Introduction


The architecture of Japan spans several thousands of years and covers a wide variety of styles, designs, phases and techniques. As a result, people may find it difficult to find information about simply the architecture of temples or other specific topics about architecture in Japan. Therefore, the purpose of this web site is to give people a place to quickly find some information on the temples of Japan with links and a bibliography to help them start their own research on a specific topic. My site deals primarily with Buddhist temples, but you may find it possible to use the resources I have provided in order to further your own studies on the architecture of Japan.

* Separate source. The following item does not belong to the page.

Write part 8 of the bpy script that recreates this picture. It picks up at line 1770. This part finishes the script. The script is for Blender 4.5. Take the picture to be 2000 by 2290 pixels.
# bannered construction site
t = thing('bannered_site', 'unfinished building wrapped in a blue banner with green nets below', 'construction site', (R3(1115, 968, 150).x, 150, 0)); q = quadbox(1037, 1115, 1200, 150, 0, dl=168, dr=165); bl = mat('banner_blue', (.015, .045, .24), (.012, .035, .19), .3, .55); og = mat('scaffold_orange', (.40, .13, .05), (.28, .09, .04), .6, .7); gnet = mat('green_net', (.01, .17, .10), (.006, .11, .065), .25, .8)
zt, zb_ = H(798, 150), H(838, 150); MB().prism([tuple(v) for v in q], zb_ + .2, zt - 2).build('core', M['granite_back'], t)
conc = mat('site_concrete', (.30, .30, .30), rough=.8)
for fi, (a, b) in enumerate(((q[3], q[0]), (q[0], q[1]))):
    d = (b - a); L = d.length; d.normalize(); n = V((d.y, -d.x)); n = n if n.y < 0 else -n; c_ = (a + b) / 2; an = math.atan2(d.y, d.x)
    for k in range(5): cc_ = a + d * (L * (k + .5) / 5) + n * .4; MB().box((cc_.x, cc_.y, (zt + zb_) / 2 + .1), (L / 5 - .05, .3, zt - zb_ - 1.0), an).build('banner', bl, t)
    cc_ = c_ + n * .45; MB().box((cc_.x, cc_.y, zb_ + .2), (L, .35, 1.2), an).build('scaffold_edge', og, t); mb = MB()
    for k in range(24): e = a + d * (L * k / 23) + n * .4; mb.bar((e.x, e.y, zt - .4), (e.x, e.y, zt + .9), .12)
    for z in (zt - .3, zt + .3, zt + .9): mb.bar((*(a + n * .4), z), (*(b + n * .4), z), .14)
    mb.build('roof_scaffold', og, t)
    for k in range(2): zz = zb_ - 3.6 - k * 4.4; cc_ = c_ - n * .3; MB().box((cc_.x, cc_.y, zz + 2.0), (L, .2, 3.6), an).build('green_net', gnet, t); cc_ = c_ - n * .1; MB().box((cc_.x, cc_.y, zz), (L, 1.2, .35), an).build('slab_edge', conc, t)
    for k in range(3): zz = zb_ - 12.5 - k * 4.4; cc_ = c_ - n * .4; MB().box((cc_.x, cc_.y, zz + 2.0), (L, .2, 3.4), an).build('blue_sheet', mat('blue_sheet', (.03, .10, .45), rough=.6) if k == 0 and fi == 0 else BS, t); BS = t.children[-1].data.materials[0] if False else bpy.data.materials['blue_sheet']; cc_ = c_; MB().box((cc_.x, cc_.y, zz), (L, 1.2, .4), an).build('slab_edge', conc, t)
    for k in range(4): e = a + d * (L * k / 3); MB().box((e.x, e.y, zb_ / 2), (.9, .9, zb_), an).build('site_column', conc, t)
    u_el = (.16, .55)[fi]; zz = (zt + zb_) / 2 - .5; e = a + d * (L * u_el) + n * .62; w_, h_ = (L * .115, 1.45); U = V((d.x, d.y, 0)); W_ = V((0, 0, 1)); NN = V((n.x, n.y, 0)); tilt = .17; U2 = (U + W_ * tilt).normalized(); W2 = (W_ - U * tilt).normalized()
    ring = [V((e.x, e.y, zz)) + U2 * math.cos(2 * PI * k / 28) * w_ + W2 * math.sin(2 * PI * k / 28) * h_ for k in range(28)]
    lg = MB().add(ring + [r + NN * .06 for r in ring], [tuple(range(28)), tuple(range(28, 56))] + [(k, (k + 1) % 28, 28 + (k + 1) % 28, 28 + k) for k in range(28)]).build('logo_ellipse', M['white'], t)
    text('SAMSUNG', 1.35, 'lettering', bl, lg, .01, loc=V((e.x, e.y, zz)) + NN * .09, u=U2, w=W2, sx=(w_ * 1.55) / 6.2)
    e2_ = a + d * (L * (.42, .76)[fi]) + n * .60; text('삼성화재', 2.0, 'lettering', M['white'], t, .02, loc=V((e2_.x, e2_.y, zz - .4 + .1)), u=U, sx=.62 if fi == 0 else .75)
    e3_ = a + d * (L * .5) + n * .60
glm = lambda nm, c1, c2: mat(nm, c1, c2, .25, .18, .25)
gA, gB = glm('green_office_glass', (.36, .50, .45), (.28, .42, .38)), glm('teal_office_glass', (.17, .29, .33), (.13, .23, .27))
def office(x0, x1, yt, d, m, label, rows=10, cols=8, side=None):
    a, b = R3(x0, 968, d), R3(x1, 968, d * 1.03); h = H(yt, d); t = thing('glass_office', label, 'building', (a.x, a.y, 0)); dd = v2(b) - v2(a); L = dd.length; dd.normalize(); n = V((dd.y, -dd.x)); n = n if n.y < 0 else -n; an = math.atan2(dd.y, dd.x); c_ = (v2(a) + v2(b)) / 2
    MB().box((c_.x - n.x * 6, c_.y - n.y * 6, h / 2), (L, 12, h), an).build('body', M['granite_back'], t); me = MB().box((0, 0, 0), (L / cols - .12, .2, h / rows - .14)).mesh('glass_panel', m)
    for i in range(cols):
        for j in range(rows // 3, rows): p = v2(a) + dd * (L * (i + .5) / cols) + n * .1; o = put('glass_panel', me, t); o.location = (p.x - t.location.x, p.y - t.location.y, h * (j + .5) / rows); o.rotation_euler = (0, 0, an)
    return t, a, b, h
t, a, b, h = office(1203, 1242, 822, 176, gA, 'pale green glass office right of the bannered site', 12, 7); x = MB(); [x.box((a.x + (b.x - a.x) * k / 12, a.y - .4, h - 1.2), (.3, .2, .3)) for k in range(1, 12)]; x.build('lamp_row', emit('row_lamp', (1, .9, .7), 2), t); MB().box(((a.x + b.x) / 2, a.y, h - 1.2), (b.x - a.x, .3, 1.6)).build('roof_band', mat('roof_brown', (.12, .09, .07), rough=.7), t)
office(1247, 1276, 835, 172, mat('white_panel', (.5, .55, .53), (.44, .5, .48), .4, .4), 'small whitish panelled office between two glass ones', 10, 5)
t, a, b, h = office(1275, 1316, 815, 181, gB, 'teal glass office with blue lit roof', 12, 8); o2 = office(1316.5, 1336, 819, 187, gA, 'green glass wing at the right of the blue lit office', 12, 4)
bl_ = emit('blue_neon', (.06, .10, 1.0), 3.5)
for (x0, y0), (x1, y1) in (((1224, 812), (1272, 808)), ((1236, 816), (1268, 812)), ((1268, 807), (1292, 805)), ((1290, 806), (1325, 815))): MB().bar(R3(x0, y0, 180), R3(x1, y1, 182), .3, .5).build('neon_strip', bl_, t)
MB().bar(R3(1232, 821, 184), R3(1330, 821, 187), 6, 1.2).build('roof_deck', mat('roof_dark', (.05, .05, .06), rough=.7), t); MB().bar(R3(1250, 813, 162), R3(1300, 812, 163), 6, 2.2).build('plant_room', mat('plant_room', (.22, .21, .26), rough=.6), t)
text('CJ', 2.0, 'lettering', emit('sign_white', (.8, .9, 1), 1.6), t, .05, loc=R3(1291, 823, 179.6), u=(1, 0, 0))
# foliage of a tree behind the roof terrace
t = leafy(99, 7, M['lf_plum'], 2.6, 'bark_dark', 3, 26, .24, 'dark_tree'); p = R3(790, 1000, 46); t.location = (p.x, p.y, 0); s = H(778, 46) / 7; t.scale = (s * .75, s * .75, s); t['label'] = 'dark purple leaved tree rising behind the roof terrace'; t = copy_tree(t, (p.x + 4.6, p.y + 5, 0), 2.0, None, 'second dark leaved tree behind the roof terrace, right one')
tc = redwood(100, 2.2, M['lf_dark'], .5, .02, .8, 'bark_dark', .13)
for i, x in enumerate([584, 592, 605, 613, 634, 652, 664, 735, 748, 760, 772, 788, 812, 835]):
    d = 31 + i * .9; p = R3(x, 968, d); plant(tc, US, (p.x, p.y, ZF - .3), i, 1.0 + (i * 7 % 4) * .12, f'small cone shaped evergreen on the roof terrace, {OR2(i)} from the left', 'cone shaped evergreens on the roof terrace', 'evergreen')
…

The information found on this site comes from my own personal research for Professor Anne Marshall's Non-Western Architecture class at the University of Idaho.  This site will be continually updated as I gain more information about the temple architecture of Japan.

 

A Brief History

The first inhabitants of Japan migrated over from the mainland of Asia around 10,000 BC.  Mostly nomadic, they made their settlements around rivers and along the ocean in order to fish or hunt small game.   The artifacts that have been discovered from this period known, as the Jomon Period, are the bones of whales and other sea animals, and the distinctive earthenware from this period that exhibits the impression of ropes pressed into the clay before being fired.

In the 3rd century BC, as people began migrating east from Kyushu, the southern most island of Japan, closer to Osaka bay, they began to cultivate rice and began making permanent settlements.  The architecture of this period, called the Yayoi Period, began to show hierarchy among the different classes, as those of higher status lived in two story dwellings, while the commoners lived in simple pit dwellings.  Settlements also began using iron and bronze and constructing elevated storehouses.

By the fifth century AD, the Japanese had developed a system of social organization in which several large clans fought for supremacy over the country. As the most influential clans became the Imperial family, their ancestral Gods became the symbolic guardians of the nation.  Religious funerals and other rituals of worship became targeted towards their Gods and that was reflected in the architecture.  Many funerary mounds can be found from this period up until the sixth century, when Buddhism was introduced and thus cremation became the accepted method of funerary practice.  The taste in architecture of the people from this period leaned towards simplicity and the use of wood as the material of choice.  

With the introduction of Buddhism from Korea in 537 AD, the need for a new kind of architecture for the study and teaching of the Buddhist doctrine emerged.  Buddhism traveled from India, then to China and then to Korea before coming to Japan, and with it, the various architectural styles of those cultures.  As you will soon discover, the architecture of Japan went from light and simple, to heavy and elaborate because of the influence of the Chinese.